**WHAT YOU SHOULD DO:** Retype the whole listing, please, keeping every line exact and dropping the pictures.

**RECORDED DATA:**
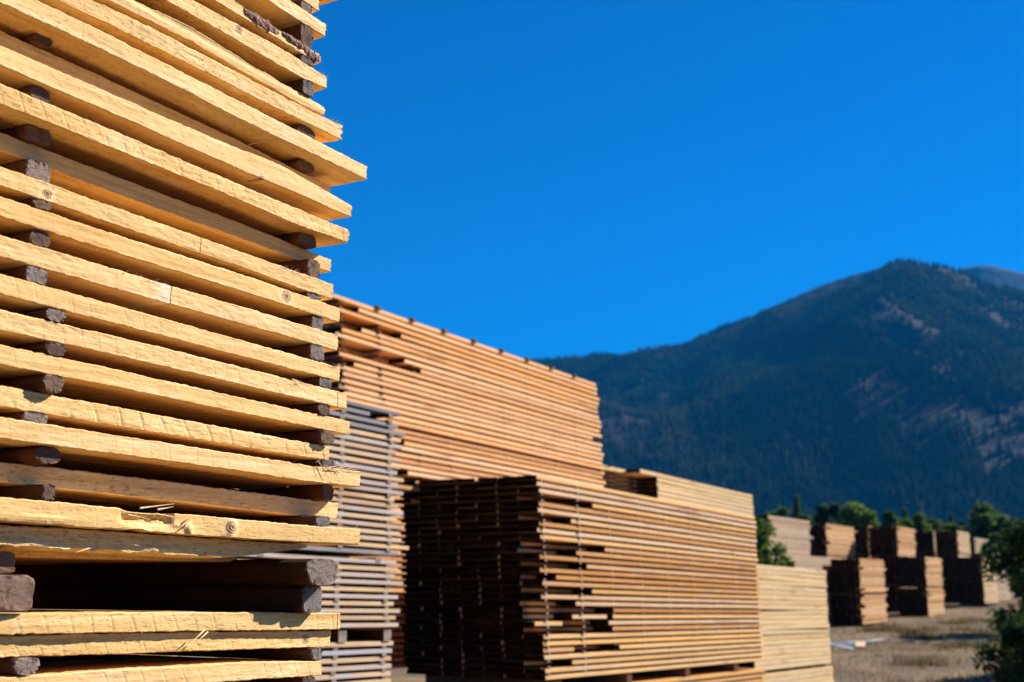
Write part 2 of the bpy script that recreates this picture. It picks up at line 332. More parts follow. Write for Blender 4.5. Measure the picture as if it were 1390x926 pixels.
def near_board(i, rec, xe, top, bot, label, name='board'):
    t = TF-rec
    se = onface(xe, (top[-1][1]+bot[-1][1])/2, t)[0]
    s0 = se-LEN
    fine0 = onface(-90, 463, t)[0]
    st = np.concatenate([np.linspace(s0, fine0, 16)[:-1], np.arange(fine0, se-.0045, .0045), [se-.002, se]])
    zt = smoothed(st, top, t); zb = smoothed(st, bot, t)
    seed = 100+i*7
    L = Lay(); L.st = st; L.zt = zt.copy(); L.zb = zb.copy(); L.t = t; L.se = se; LAYS.append(L)
    zt = zt + .0009*vn(st*70, 0*st, seed) + .0006*vn(st*260, 0*st, seed+9) - .0018*np.maximum(0, vn(st*11, 0*st+8, seed+12)-.55) + .0012*np.maximum(0, vn(st*35, 0*st+3, seed+1)-.2)*vn(st*160, 0*st, seed+2)
    zb = zb + .0008*vn(st*80, 0*st, seed+3) + .0006*vn(st*240, 0*st, seed+10) + .0018*np.maximum(0, vn(st*9, 0*st+2, seed+13)-.55) - .0014*np.maximum(0, vn(st*30, 0*st+5, seed+4)-.2)*vn(st*150, 0*st, seed+5)
    if i == 20:      # torn hollow edge on the knotted board
        xt = np.array([onface(x, 700, t)[0] for x in (163,170,195,215,235,238)])
        zt = zt - np.interp(st, xt, [0,.003,.005,.003,.006,0])
        zb = zb + .0035*np.maximum(0, vn(st*22, st*0, 9))*(st < xt[-1])
    if i == 21:
        zb = zb + .004*np.abs(vn(st*18, st*0, 5))*(st < onface(290, 740, t)[0])
    if i == 4:
        zb = zb + .0025*np.abs(vn(st*15, st*0, 11)); zt = zt - .002*np.abs(vn(st*12, st*0, 12))
    w = .145
    fr = np.array([0, .04, .14, .28, .42, .56, .70, .84, .95, 1.])
    ring = []                                             # (y, frac)
    for k, f in enumerate(fr):
        y = .0016 if f in (0, 1) else 0.0
        ring.append((y, f))
    ring += [(.006,1),(.02,1),(.06,1),(w-.002,1),(w,.94),(w,.5),(w,.06),(w-.002,0),(.06,0),(.02,0),(.006,0)]
    yy = np.array([r[0] for r in ring]); ff = np.array([r[1] for r in ring])
    N, M = len(st), len(ring)
    X = np.repeat(st[:, None], M, 1); Z = zb[:, None]*(1-ff) + zt[:, None]*ff
    rough = [.0006, .0011][i % 2]
    front = (yy < .003)[None, :]
    disp = rough*fbm(X*45, Z*220, seed+6, 3) + .0012*vn(X*9, Z*30, seed+7)
    lowf = .002*vn(st*2.2, st*0, seed+8)[:, None]
    Y = yy[None, :] + np.where(front, disp, 0) + lowf
    if i == 20:      # chip out the hollow, raise the knot
        xa, xb = onface(160, 697, t)[0], onface(238, 700, t)[0]
        inside = np.clip((X-xa)/.02, 0, 1)*np.clip((xb-X)/.02, 0, 1)
        band = np.exp(-((ff-.62)/.22)**2)[None, :]
        Y = Y + np.where(front, .010*inside*band*(.6+.8*np.abs(vn(X*60, Z*300, 3))), 0)
        xk = onface(314, 716, t)[0]
        Y = Y - np.where(front, .005*np.exp(-((X-xk)/.012)**2 - ((ff[None, :]-.5)/.5)**2), 0)
        xk = onface(258, 710, t)[0]
        Y = Y - np.where(front, .006*np.exp(-((X-xk)/.010)**2 - ((ff[None, :]-.15)/.22)**2), 0)
    if i in (20, 21):
        e = np.clip(vn(X*14, Z*90, 31+i), 0, 1)
        xb = onface(260 if i == 20 else 300, 750, t)[0]
        Y = Y - np.where(front, .007*e*(X < xb)*np.clip(1.3-ff*2.2, 0, 1)[None, :], 0)
    if i == 4:       # wavy split lower lip
        Y = Y + np.where(front, .0025*np.sin(Z*230+X*9)*np.clip(ff, .2, 1)[None, :], 0)
    for k, amp in ((-1, .004), (-2, .0022), (-3, .001)):
        X[k] += amp*RNG.uniform(-1, 1, M)*(1.7 if i in (4, 5, 9) else .8)
    cz = float(Z.mean()); org = (se-1.0, t, cz)
    V = np.stack([X-org[0], Y, Z-cz], -1).reshape(-1, 3)
    a = np.arange(N-1)[:, None]*M; b = np.arange(M)[None, :]; b2 = (b+1) % M
    Fq = np.stack([a+b, a+b2, a+M+b2, a+M+b], -1).reshape(-1, 4)
    faces = [tuple(f) for f in Fq]
    V = list(V); 
    for base, flip in ((0, 0), ((N-1)*M, 1)):
        c = np.mean([V[base+k] for k in range(M)], 0); V.append(c); ci = len(V)-1
        for k in range(M):
            f = (base+k, base+(k+1) % M, ci); faces.append(f if flip else f[::-1])
    o = link(name, mesh(name, V, faces, PINE, smooth=False), None, W(org[0], t, cz), YAW)
    setp(o, label, 'board', 'fresh boards of the near stack')
    L.o = o; L.org = org; return L
for i, bd in enumerate(B): near_board(i, *bd)
for i, v in {9:.55, 14:.3, 17:1.0, 22:.75, 24:.5, 18:.3, 15:.3, 16:.2, 20:.25, 23:.5, 7:.4, 10:.35, 11:.15, 12:.12, 19:.35, 6:.1, 5:.1, 13:.1}.items(): LAYS[i].o['saw'] = v
def mark(i, x, y, size):
    size *= 1.3
    L = LAYS[i]; s, z = onface(x, y, L.t)
    L.o['knot'] = (s-L.org[0], 0.0, z-L.org[2]); L.o['knot_size'] = size
def crack(i, x, y, pale=0.0):
    L = LAYS[i]; L.o['crack_x'] = onface(x, y, L.t)[0]-L.org[0]; L.o['pale'] = pale
mark(3, 325, 40, .009); mark(8, 356, 243, .008); mark(11, 65, 263, .0085); mark(12, 389, 402, .0125)
mark(20, 314, 716, .012); mark(23, 415, 868, .010)
crack(13, 232, 402, 1.0); crack(15, 458, 540); crack(11, 273, 333); crack(22, 458, 843)

def zat(L, s, which): return float(np.interp(s, L.st, L.zt if which else L.zb))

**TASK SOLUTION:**
Write part 2 of the bpy script that recreates this picture. It picks up at line 332. More parts follow. Write for Blender 4.5. Measure the picture as if it were 1390x926 pixels.
def near_board(i, rec, xe, top, bot, label, name='board'):
    t = TF-rec
    se = onface(xe, (top[-1][1]+bot[-1][1])/2, t)[0]
    s0 = se-LEN
    fine0 = onface(-90, 463, t)[0]
    st = np.concatenate([np.linspace(s0, fine0, 16)[:-1], np.arange(fine0, se-.0045, .0045), [se-.002, se]])
    zt = smoothed(st, top, t); zb = smoothed(st, bot, t)
    seed = 100+i*7
    L = Lay(); L.st = st; L.zt = zt.copy(); L.zb = zb.copy(); L.t = t; L.se = se; LAYS.append(L)
    zt = zt + .0009*vn(st*70, 0*st, seed) + .0006*vn(st*260, 0*st, seed+9) - .0018*np.maximum(0, vn(st*11, 0*st+8, seed+12)-.55) + .0012*np.maximum(0, vn(st*35, 0*st+3, seed+1)-.2)*vn(st*160, 0*st, seed+2)
    zb = zb + .0008*vn(st*80, 0*st, seed+3) + .0006*vn(st*240, 0*st, seed+10) + .0018*np.maximum(0, vn(st*9, 0*st+2, seed+13)-.55) - .0014*np.maximum(0, vn(st*30, 0*st+5, seed+4)-.2)*vn(st*150, 0*st, seed+5)
    if i == 20:      # torn hollow edge on the knotted board
        xt = np.array([onface(x, 700, t)[0] for x in (163,170,195,215,235,238)])
        zt = zt - np.interp(st, xt, [0,.003,.005,.003,.006,0])
        zb = zb + .0035*np.maximum(0, vn(st*22, st*0, 9))*(st < xt[-1])
    if i == 21:
        zb = zb + .004*np.abs(vn(st*18, st*0, 5))*(st < onface(290, 740, t)[0])
    if i == 4:
        zb = zb + .0025*np.abs(vn(st*15, st*0, 11)); zt = zt - .002*np.abs(vn(st*12, st*0, 12))
    w = .145
    fr = np.array([0, .04, .14, .28, .42, .56, .70, .84, .95, 1.])
    ring = []                                             # (y, frac)
    for k, f in enumerate(fr):
        y = .0016 if f in (0, 1) else 0.0
        ring.append((y, f))
    ring += [(.006,1),(.02,1),(.06,1),(w-.002,1),(w,.94),(w,.5),(w,.06),(w-.002,0),(.06,0),(.02,0),(.006,0)]
    yy = np.array([r[0] for r in ring]); ff = np.array([r[1] for r in ring])
    N, M = len(st), len(ring)
    X = np.repeat(st[:, None], M, 1); Z = zb[:, None]*(1-ff) + zt[:, None]*ff
    rough = [.0006, .0011][i % 2]
    front = (yy < .003)[None, :]
    disp = rough*fbm(X*45, Z*220, seed+6, 3) + .0012*vn(X*9, Z*30, seed+7)
    lowf = .002*vn(st*2.2, st*0, seed+8)[:, None]
    Y = yy[None, :] + np.where(front, disp, 0) + lowf
    if i == 20:      # chip out the hollow, raise the knot
        xa, xb = onface(160, 697, t)[0], onface(238, 700, t)[0]
        inside = np.clip((X-xa)/.02, 0, 1)*np.clip((xb-X)/.02, 0, 1)
        band = np.exp(-((ff-.62)/.22)**2)[None, :]
        Y = Y + np.where(front, .010*inside*band*(.6+.8*np.abs(vn(X*60, Z*300, 3))), 0)
        xk = onface(314, 716, t)[0]
        Y = Y - np.where(front, .005*np.exp(-((X-xk)/.012)**2 - ((ff[None, :]-.5)/.5)**2), 0)
        xk = onface(258, 710, t)[0]
        Y = Y - np.where(front, .006*np.exp(-((X-xk)/.010)**2 - ((ff[None, :]-.15)/.22)**2), 0)
    if i in (20, 21):
        e = np.clip(vn(X*14, Z*90, 31+i), 0, 1)
        xb = onface(260 if i == 20 else 300, 750, t)[0]
        Y = Y - np.where(front, .007*e*(X < xb)*np.clip(1.3-ff*2.2, 0, 1)[None, :], 0)
    if i == 4:       # wavy split lower lip
        Y = Y + np.where(front, .0025*np.sin(Z*230+X*9)*np.clip(ff, .2, 1)[None, :], 0)
    for k, amp in ((-1, .004), (-2, .0022), (-3, .001)):
        X[k] += amp*RNG.uniform(-1, 1, M)*(1.7 if i in (4, 5, 9) else .8)
    cz = float(Z.mean()); org = (se-1.0, t, cz)
    V = np.stack([X-org[0], Y, Z-cz], -1).reshape(-1, 3)
    a = np.arange(N-1)[:, None]*M; b = np.arange(M)[None, :]; b2 = (b+1) % M
    Fq = np.stack([a+b, a+b2, a+M+b2, a+M+b], -1).reshape(-1, 4)
    faces = [tuple(f) for f in Fq]
    V = list(V); 
    for base, flip in ((0, 0), ((N-1)*M, 1)):
        c = np.mean([V[base+k] for k in range(M)], 0); V.append(c); ci = len(V)-1
        for k in range(M):
            f = (base+k, base+(k+1) % M, ci); faces.append(f if flip else f[::-1])
    o = link(name, mesh(name, V, faces, PINE, smooth=False), None, W(org[0], t, cz), YAW)
    setp(o, label, 'board', 'fresh boards of the near stack')
    L.o = o; L.org = org; return L
for i, bd in enumerate(B): near_board(i, *bd)
for i, v in {9:.55, 14:.3, 17:1.0, 22:.75, 24:.5, 18:.3, 15:.3, 16:.2, 20:.25, 23:.5, 7:.4, 10:.35, 11:.15, 12:.12, 19:.35, 6:.1, 5:.1, 13:.1}.items(): LAYS[i].o['saw'] = v
def mark(i, x, y, size):
    size *= 1.3
    L = LAYS[i]; s, z = onface(x, y, L.t)
    L.o['knot'] = (s-L.org[0], 0.0, z-L.org[2]); L.o['knot_size'] = size
def crack(i, x, y, pale=0.0):
    L = LAYS[i]; L.o['crack_x'] = onface(x, y, L.t)[0]-L.org[0]; L.o['pale'] = pale
mark(3, 325, 40, .009); mark(8, 356, 243, .008); mark(11, 65, 263, .0085); mark(12, 389, 402, .0125)
mark(20, 314, 716, .012); mark(23, 415, 868, .010)
crack(13, 232, 402, 1.0); crack(15, 458, 540); crack(11, 273, 333); crack(22, 458, 843)

def zat(L, s, which): return float(np.interp(s, L.st, L.zt if which else L.zb))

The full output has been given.